Tuesday, February 9, 2010

Cookbook excerpt

My book incorporates stories of the influences on my life as a chef. I'm serving you up a slice:

In 1928, Giaccomo Bartholemeo Giaccone, my grandfather and a French trained chef, was on shore leave in New York City from the Italian Merchant vessel “Chevaliere Ciampa”. At the time, there were over 100 “taxi dance halls” in Manhattan. These were extremely popular spots where male patrons would pay ten cents to dance with pretty women hired by the club. Though it does kind of sound like a precursor to today’s strip clubs, it was different time. Many of the dancing girls did this just to meet men; as was the case with my grandmother Felicia Marino.
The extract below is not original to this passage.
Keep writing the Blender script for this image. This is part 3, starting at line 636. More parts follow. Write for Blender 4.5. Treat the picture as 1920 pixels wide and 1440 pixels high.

Well as the story goes, Giaccomo (or Jack as he was known) jumped ship, got a job as a chef in Manhattan and started his life with a pretty taxi girl. In 1948, with two kids: my mama Louisa, 12 and uncle Vinny (yes the same Uncle Vinny as the popular pasta dish on my menu), 7, they moved out of the Marino family home in Bay Ridge Brooklyn and moved upstate to Brewster, NY to start a restaurant. History repeated itself fifty years later when in 1998 I also moved from the city to upstate New York to start a restaurant.
Chef Jack’s restaurant, The Elms, was a trendsetter. The restaurant was extremely popular and even received a glowing review from Gourmet magazine. Jack was a passionate and fiery Italian, serving up the traditional southern Italian dishes that Americans were accustomed to, but also incorporating foods from his native Liguria such as pesto and risotto. One of my favorite stories happened one night when one of the customers complained about the seasoning of their dish. Jack stormed out of the kitchen to help educate to poor soul on the flavors of Northern Italy. The patron feeling attacked reacted defensively. The room of 80 or so happily feasting folks seemed sympathetic to his plight and random voices called out for mercy. Jack would have none of this: “All right then!” he said in his heavy Italian accent, “EVERYBODY OUT! What are you laughing at? Put-a down that fork and get the hell out of my restaurant!!!” They all eventually came back; there was nowhere else to get food like that.

1 comment:

Unknown said...

Chef, My wife and I ate at Terrapin last Friday night. We took a vacation up in the area and I spent the next day at the CIA learning and cooking in the Asian kitchens. However the best thing we had to eat all weekend was your Thai orange-coconut pork tenderloin. Wow. It was perfect. Just the right amount of sweet, spice and juicy. Thanks so much for a wonderful meal.